Data excerpt:

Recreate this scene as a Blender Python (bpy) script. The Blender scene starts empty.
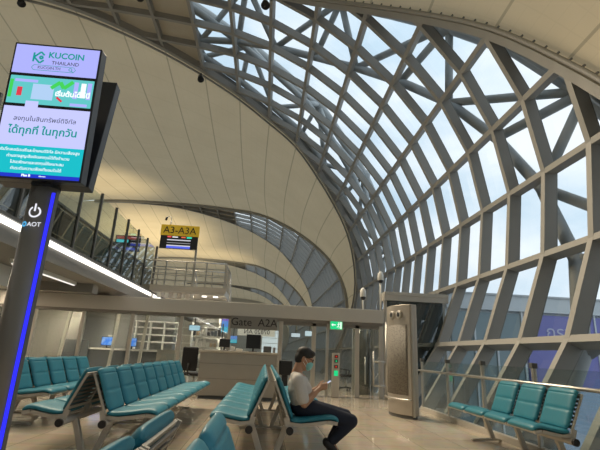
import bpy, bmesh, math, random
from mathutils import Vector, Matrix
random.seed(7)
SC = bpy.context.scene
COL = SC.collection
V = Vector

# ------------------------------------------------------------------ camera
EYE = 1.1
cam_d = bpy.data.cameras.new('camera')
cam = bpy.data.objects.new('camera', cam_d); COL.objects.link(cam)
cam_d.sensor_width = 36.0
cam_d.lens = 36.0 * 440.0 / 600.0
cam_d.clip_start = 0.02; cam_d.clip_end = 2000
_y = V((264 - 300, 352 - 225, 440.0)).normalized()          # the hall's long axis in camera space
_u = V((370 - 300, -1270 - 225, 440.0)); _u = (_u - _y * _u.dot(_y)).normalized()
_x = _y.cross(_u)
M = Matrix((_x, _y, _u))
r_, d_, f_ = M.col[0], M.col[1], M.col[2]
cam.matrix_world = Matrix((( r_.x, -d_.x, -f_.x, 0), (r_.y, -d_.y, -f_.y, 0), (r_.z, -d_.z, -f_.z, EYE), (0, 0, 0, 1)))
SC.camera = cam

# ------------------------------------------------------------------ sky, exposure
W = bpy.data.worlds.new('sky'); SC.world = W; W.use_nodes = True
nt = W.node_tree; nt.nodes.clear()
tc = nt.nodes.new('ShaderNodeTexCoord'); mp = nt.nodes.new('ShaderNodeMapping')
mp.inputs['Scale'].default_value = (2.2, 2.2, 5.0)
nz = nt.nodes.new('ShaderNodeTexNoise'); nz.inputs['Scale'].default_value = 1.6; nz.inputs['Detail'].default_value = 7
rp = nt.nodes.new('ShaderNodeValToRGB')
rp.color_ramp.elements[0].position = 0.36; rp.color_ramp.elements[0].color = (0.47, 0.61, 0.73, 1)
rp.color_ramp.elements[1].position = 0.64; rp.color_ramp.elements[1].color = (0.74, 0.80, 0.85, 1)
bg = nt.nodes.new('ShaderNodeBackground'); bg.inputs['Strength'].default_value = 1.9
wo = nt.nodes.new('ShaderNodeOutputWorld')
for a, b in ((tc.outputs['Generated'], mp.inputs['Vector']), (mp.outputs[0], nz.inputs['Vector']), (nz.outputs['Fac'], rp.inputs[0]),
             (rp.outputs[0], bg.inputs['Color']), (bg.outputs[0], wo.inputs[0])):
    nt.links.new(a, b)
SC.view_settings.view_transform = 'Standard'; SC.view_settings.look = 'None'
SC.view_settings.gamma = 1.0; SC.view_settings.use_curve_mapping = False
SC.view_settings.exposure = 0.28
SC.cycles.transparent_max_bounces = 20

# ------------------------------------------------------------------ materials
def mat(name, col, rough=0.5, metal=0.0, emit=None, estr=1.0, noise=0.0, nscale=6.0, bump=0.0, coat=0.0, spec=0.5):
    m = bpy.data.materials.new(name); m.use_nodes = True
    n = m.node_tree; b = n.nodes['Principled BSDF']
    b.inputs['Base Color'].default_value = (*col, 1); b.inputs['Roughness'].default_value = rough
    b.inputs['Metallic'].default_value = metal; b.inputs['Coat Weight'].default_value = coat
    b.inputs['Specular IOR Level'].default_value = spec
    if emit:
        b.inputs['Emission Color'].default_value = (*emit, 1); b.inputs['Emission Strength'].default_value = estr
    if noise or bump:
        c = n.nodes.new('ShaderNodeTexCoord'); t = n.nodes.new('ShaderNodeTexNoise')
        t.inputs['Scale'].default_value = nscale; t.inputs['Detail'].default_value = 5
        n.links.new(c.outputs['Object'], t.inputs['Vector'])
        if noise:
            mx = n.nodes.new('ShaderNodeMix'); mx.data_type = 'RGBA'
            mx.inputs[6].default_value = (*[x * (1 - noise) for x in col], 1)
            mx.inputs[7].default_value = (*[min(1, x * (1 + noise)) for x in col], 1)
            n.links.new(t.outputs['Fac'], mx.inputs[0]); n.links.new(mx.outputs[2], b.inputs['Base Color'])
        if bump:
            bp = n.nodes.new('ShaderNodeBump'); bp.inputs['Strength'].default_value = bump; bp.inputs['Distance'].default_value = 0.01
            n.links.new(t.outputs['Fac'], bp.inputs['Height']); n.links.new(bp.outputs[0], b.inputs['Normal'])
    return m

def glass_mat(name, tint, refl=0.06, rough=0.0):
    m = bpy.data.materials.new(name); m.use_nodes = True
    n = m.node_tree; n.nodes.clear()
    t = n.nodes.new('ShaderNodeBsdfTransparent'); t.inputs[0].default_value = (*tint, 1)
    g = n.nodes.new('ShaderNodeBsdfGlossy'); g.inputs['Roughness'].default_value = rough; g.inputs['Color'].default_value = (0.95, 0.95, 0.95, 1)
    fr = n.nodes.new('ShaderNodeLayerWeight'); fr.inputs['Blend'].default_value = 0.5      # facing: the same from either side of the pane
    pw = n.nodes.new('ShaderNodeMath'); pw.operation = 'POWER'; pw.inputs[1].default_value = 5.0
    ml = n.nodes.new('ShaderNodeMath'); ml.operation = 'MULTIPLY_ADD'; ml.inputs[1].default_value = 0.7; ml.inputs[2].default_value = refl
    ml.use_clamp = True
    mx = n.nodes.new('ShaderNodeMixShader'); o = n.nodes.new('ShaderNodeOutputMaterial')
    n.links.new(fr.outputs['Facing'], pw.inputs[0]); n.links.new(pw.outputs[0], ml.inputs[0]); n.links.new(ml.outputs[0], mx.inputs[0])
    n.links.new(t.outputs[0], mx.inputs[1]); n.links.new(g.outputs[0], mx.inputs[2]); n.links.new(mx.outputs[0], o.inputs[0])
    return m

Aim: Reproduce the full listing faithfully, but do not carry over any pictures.

Solved exercise:
Recreate this scene as a Blender Python (bpy) script. The Blender scene starts empty.
import bpy, bmesh, math, random
from mathutils import Vector, Matrix
random.seed(7)
SC = bpy.context.scene
COL = SC.collection
V = Vector

# ------------------------------------------------------------------ camera
EYE = 1.1
cam_d = bpy.data.cameras.new('camera')
cam = bpy.data.objects.new('camera', cam_d); COL.objects.link(cam)
cam_d.sensor_width = 36.0
cam_d.lens = 36.0 * 440.0 / 600.0
cam_d.clip_start = 0.02; cam_d.clip_end = 2000
_y = V((264 - 300, 352 - 225, 440.0)).normalized()          # the hall's long axis in camera space
_u = V((370 - 300, -1270 - 225, 440.0)); _u = (_u - _y * _u.dot(_y)).normalized()
_x = _y.cross(_u)
M = Matrix((_x, _y, _u))
r_, d_, f_ = M.col[0], M.col[1], M.col[2]
cam.matrix_world = Matrix((( r_.x, -d_.x, -f_.x, 0), (r_.y, -d_.y, -f_.y, 0), (r_.z, -d_.z, -f_.z, EYE), (0, 0, 0, 1)))
SC.camera = cam

# ------------------------------------------------------------------ sky, exposure
W = bpy.data.worlds.new('sky'); SC.world = W; W.use_nodes = True
nt = W.node_tree; nt.nodes.clear()
tc = nt.nodes.new('ShaderNodeTexCoord'); mp = nt.nodes.new('ShaderNodeMapping')
mp.inputs['Scale'].default_value = (2.2, 2.2, 5.0)
nz = nt.nodes.new('ShaderNodeTexNoise'); nz.inputs['Scale'].default_value = 1.6; nz.inputs['Detail'].default_value = 7
rp = nt.nodes.new('ShaderNodeValToRGB')
rp.color_ramp.elements[0].position = 0.36; rp.color_ramp.elements[0].color = (0.47, 0.61, 0.73, 1)
rp.color_ramp.elements[1].position = 0.64; rp.color_ramp.elements[1].color = (0.74, 0.80, 0.85, 1)
bg = nt.nodes.new('ShaderNodeBackground'); bg.inputs['Strength'].default_value = 1.9
wo = nt.nodes.new('ShaderNodeOutputWorld')
for a, b in ((tc.outputs['Generated'], mp.inputs['Vector']), (mp.outputs[0], nz.inputs['Vector']), (nz.outputs['Fac'], rp.inputs[0]),
             (rp.outputs[0], bg.inputs['Color']), (bg.outputs[0], wo.inputs[0])):
    nt.links.new(a, b)
SC.view_settings.view_transform = 'Standard'; SC.view_settings.look = 'None'
SC.view_settings.gamma = 1.0; SC.view_settings.use_curve_mapping = False
SC.view_settings.exposure = 0.28
SC.cycles.transparent_max_bounces = 20

# ------------------------------------------------------------------ materials
def mat(name, col, rough=0.5, metal=0.0, emit=None, estr=1.0, noise=0.0, nscale=6.0, bump=0.0, coat=0.0, spec=0.5):
    m = bpy.data.materials.new(name); m.use_nodes = True
    n = m.node_tree; b = n.nodes['Principled BSDF']
    b.inputs['Base Color'].default_value = (*col, 1); b.inputs['Roughness'].default_value = rough
    b.inputs['Metallic'].default_value = metal; b.inputs['Coat Weight'].default_value = coat
    b.inputs['Specular IOR Level'].default_value = spec
    if emit:
        b.inputs['Emission Color'].default_value = (*emit, 1); b.inputs['Emission Strength'].default_value = estr
    if noise or bump:
        c = n.nodes.new('ShaderNodeTexCoord'); t = n.nodes.new('ShaderNodeTexNoise')
        t.inputs['Scale'].default_value = nscale; t.inputs['Detail'].default_value = 5
        n.links.new(c.outputs['Object'], t.inputs['Vector'])
        if noise:
            mx = n.nodes.new('ShaderNodeMix'); mx.data_type = 'RGBA'
            mx.inputs[6].default_value = (*[x * (1 - noise) for x in col], 1)
            mx.inputs[7].default_value = (*[min(1, x * (1 + noise)) for x in col], 1)
            n.links.new(t.outputs['Fac'], mx.inputs[0]); n.links.new(mx.outputs[2], b.inputs['Base Color'])
        if bump:
            bp = n.nodes.new('ShaderNodeBump'); bp.inputs['Strength'].default_value = bump; bp.inputs['Distance'].default_value = 0.01
            n.links.new(t.outputs['Fac'], bp.inputs['Height']); n.links.new(bp.outputs[0], b.inputs['Normal'])
    return m

def glass_mat(name, tint, refl=0.06, rough=0.0):
    m = bpy.data.materials.new(name); m.use_nodes = True
    n = m.node_tree; n.nodes.clear()
    t = n.nodes.new('ShaderNodeBsdfTransparent'); t.inputs[0].default_value = (*tint, 1)
    g = n.nodes.new('ShaderNodeBsdfGlossy'); g.inputs['Roughness'].default_value = rough; g.inputs['Color'].default_value = (0.95, 0.95, 0.95, 1)
    fr = n.nodes.new('ShaderNodeLayerWeight'); fr.inputs['Blend'].default_value = 0.5      # facing: the same from either side of the pane
    pw = n.nodes.new('ShaderNodeMath'); pw.operation = 'POWER'; pw.inputs[1].default_value = 5.0
    ml = n.nodes.new('ShaderNodeMath'); ml.operation = 'MULTIPLY_ADD'; ml.inputs[1].default_value = 0.7; ml.inputs[2].default_value = refl
    ml.use_clamp = True
    mx = n.nodes.new('ShaderNodeMixShader'); o = n.nodes.new('ShaderNodeOutputMaterial')
    n.links.new(fr.outputs['Facing'], pw.inputs[0]); n.links.new(pw.outputs[0], ml.inputs[0]); n.links.new(ml.outputs[0], mx.inputs[0])
    n.links.new(t.outputs[0], mx.inputs[1]); n.links.new(g.outputs[0], mx.inputs[2]); n.links.new(mx.outputs[0], o.inputs[0])
    return m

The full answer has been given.